Graph 2: Cam swap comparison, 218/224 versus 248/254.

Upgrade 3: Single-Plane Intake

The final swap replaced the Speedmaster dual-plane Eliminator intake with the single-plane Shoot-Out intake. With the CNC-ported heads and aggressive cam already shifting the power band upward, the single-plane intake was expected to extend that trend.

The Speedmaster single-plane Shoot-Out intake replaced the dual-plane Eliminator. With the Shoot-Out installed, the 383 produced 486 hp and 444 lb-ft.

The result: 486 hp at 6,400 rpm. Peak torque dropped by 5 lb-ft (449 to 444) and shifted 400 rpm higher (4,300 to 4,700 rpm). The intake swap followed the same pattern as the cam: gains at the top of the range traded against losses at the bottom.

Graph 3: Intake swap comparison, dual-plane versus single-plane.

The Combined Result

Across all three upgrades, the combination shifted peak engine speed by 1,200 rpm. Peak torque dropped by just 9 lb-ft but moved 900 rpm higher in the rev range. The net effect: nearly 100 additional horsepower, from 388 hp to 486 hp.

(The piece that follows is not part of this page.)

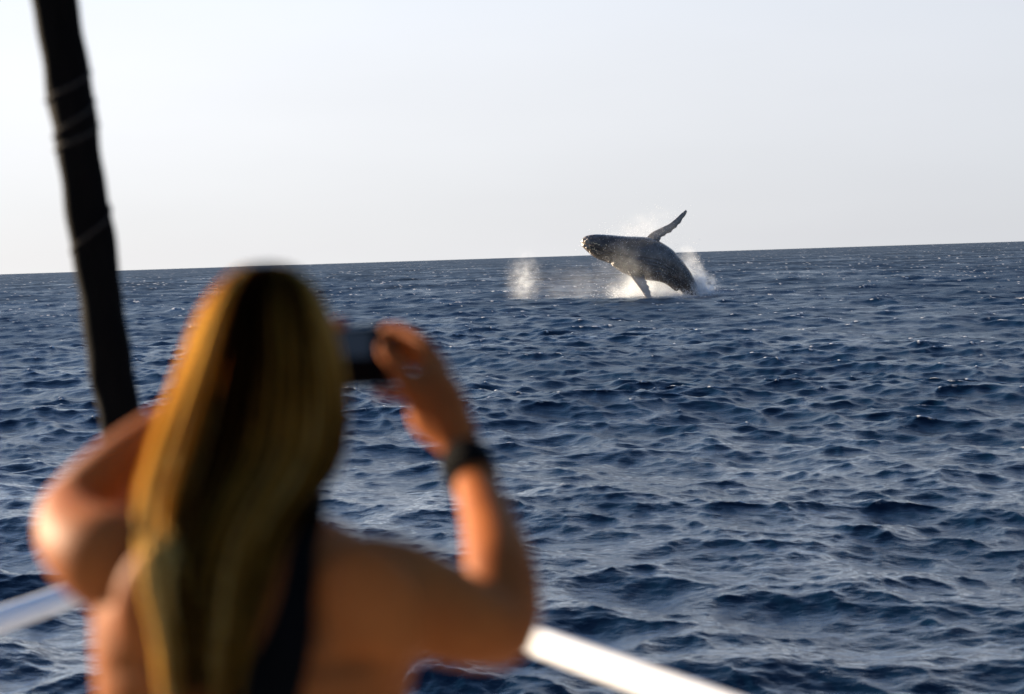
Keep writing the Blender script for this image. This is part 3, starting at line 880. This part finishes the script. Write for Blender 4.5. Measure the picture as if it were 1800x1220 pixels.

Each component contributes differently. The heads added airflow capacity across the range. The cam determined where in the rev range that airflow was most effectively used. The intake refined the top-end delivery. The takeaway for any engine build is that these three components must be matched to each other and to the intended operating range. Selecting one without considering the others leaves performance on the table or, worse, creates a combination that fights itself.